* Start *

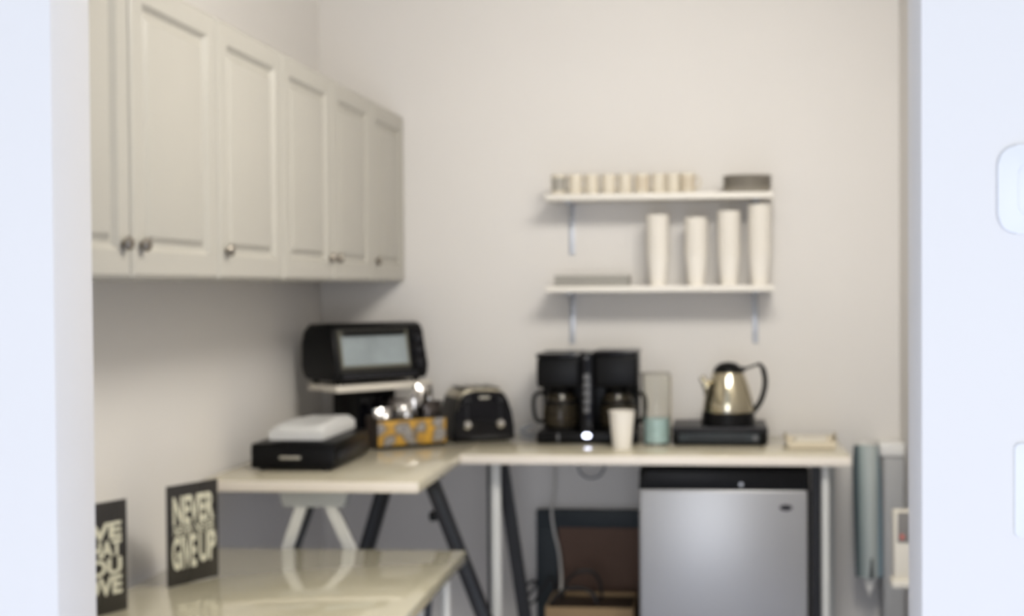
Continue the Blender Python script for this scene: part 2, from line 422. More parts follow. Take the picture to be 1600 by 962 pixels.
# ------------------------------------------------------------------ shelves
SY = 4.80
xs0, xs1 = PY(851, 308, SY).x, PY(1209, 303, SY).x
def shelf(z, label, ups):
    t = thing('wall_shelf', label, 'shelf', (xs0, B, z), 0)
    MB().box((0, SY - B, -.024), (xs1 - xs0, -.001, 0), .003).build('board', 'shelf', t)
    for u in (889, 1181):
        x = PY(u, 350, 4.9).x - xs0
        b = MB()
        b.box((x - .011, -.006, -.225), (x + .011, -.0005, -.024), .001)
        b.box((x - .013, -.16, -.030), (x + .013, -.001, -.024), .001)
        b.prism([(-.006, -.028), (-.12, -.028), (-.006, -.12)], x - .004, x + .004, 'x')
        b.tube([(x, -.007, -.215), (x, -.004, -.215)], .006)
        b.build('bracket', 'bracket', t)
    return t
zU = PY(1030, 301, SY).z; zL = PY(1030, 446, SY).z
shelf(zU, 'upper white wall shelf holding a row of mugs and stacked dishes', 0)
shelf(zL, 'lower white wall shelf holding stacks of paper cups', 0)
# mugs
mx_ = [873, 899, 925, 951, 977, 1003, 1029, 1052, 1075]
names = ['leftmost', 'second from left', 'third from left', 'fourth from left', 'middle', 'fourth from right', 'third from right', 'second from right', 'rightmost']
def mug(kind, label, loc, rz):
    t = thing('mug', label, 'mug', loc, rz, 'mugs on the upper shelf')
    MB().lathe([(0, 0), (.024, 0), (.027, .004), (.028, .072), (.0275, .074), (.026, .072), (.025, .006), (0, .006)], 28).build('cup_body', 'mug', t)
    MB().tube(spline([(.026, 0, .058), (.040, 0, .060), (.047, 0, .042), (.042, 0, .022), (.026, 0, .016)], 5), .0038, 8).build('handle', 'mug' if kind != 1 else 'mugprint', t)
    mb = MB(); pm = {0: 'mug', 1: 'mugprint', 2: 'mugtan'}[kind]
    n = 12; vs = []; fs = []
    for i in range(n + 1):
        a = -PI * .88 + PI * .76 * i / n
        vs += [(.0284 * math.cos(a), .0284 * math.sin(a), .014), (.0287 * math.cos(a), .0287 * math.sin(a), .062)]
    for i in range(n): fs.append((2 * i, 2 * i + 2, 2 * i + 3, 2 * i + 1))
    mb._add(vs, fs)
    if kind: mb.build('printed_band', pm, t)
    else: mb.bm.free()
kinds = [1, 0, 1, 0, 1, 2, 0, 1, 2]
words = {0: 'plain cream mug', 1: 'cream mug with a grey print', 2: 'cream mug with a tan print'}
for i, u in enumerate(mx_):
    p = PY(u, 290, 4.845)
    mug(kinds[i], f'{words[kinds[i]]}, {names[i]} in the row on the upper shelf' if i != 4 else 'cream mug with a grey print, middle one of the row on the upper shelf', (p.x, 4.845, zU + .0003), R([20, -10, 160, 0, 170, 15, -20, 150, 10][i]))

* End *

Leave out the pictures and give the listing above again exactly.

WRITTEN RESPONSE ▸
Continue the Blender Python script for this scene: part 2, from line 422. More parts follow. Take the picture to be 1600 by 962 pixels.
# ------------------------------------------------------------------ shelves
SY = 4.80
xs0, xs1 = PY(851, 308, SY).x, PY(1209, 303, SY).x
def shelf(z, label, ups):
    t = thing('wall_shelf', label, 'shelf', (xs0, B, z), 0)
    MB().box((0, SY - B, -.024), (xs1 - xs0, -.001, 0), .003).build('board', 'shelf', t)
    for u in (889, 1181):
        x = PY(u, 350, 4.9).x - xs0
        b = MB()
        b.box((x - .011, -.006, -.225), (x + .011, -.0005, -.024), .001)
        b.box((x - .013, -.16, -.030), (x + .013, -.001, -.024), .001)
        b.prism([(-.006, -.028), (-.12, -.028), (-.006, -.12)], x - .004, x + .004, 'x')
        b.tube([(x, -.007, -.215), (x, -.004, -.215)], .006)
        b.build('bracket', 'bracket', t)
    return t
zU = PY(1030, 301, SY).z; zL = PY(1030, 446, SY).z
shelf(zU, 'upper white wall shelf holding a row of mugs and stacked dishes', 0)
shelf(zL, 'lower white wall shelf holding stacks of paper cups', 0)
# mugs
mx_ = [873, 899, 925, 951, 977, 1003, 1029, 1052, 1075]
names = ['leftmost', 'second from left', 'third from left', 'fourth from left', 'middle', 'fourth from right', 'third from right', 'second from right', 'rightmost']
def mug(kind, label, loc, rz):
    t = thing('mug', label, 'mug', loc, rz, 'mugs on the upper shelf')
    MB().lathe([(0, 0), (.024, 0), (.027, .004), (.028, .072), (.0275, .074), (.026, .072), (.025, .006), (0, .006)], 28).build('cup_body', 'mug', t)
    MB().tube(spline([(.026, 0, .058), (.040, 0, .060), (.047, 0, .042), (.042, 0, .022), (.026, 0, .016)], 5), .0038, 8).build('handle', 'mug' if kind != 1 else 'mugprint', t)
    mb = MB(); pm = {0: 'mug', 1: 'mugprint', 2: 'mugtan'}[kind]
    n = 12; vs = []; fs = []
    for i in range(n + 1):
        a = -PI * .88 + PI * .76 * i / n
        vs += [(.0284 * math.cos(a), .0284 * math.sin(a), .014), (.0287 * math.cos(a), .0287 * math.sin(a), .062)]
    for i in range(n): fs.append((2 * i, 2 * i + 2, 2 * i + 3, 2 * i + 1))
    mb._add(vs, fs)
    if kind: mb.build('printed_band', pm, t)
    else: mb.bm.free()
kinds = [1, 0, 1, 0, 1, 2, 0, 1, 2]
words = {0: 'plain cream mug', 1: 'cream mug with a grey print', 2: 'cream mug with a tan print'}
for i, u in enumerate(mx_):
    p = PY(u, 290, 4.845)
    mug(kinds[i], f'{words[kinds[i]]}, {names[i]} in the row on the upper shelf' if i != 4 else 'cream mug with a grey print, middle one of the row on the upper shelf', (p.x, 4.845, zU + .0003), R([20, -10, 160, 0, 170, 15, -20, 150, 10][i]))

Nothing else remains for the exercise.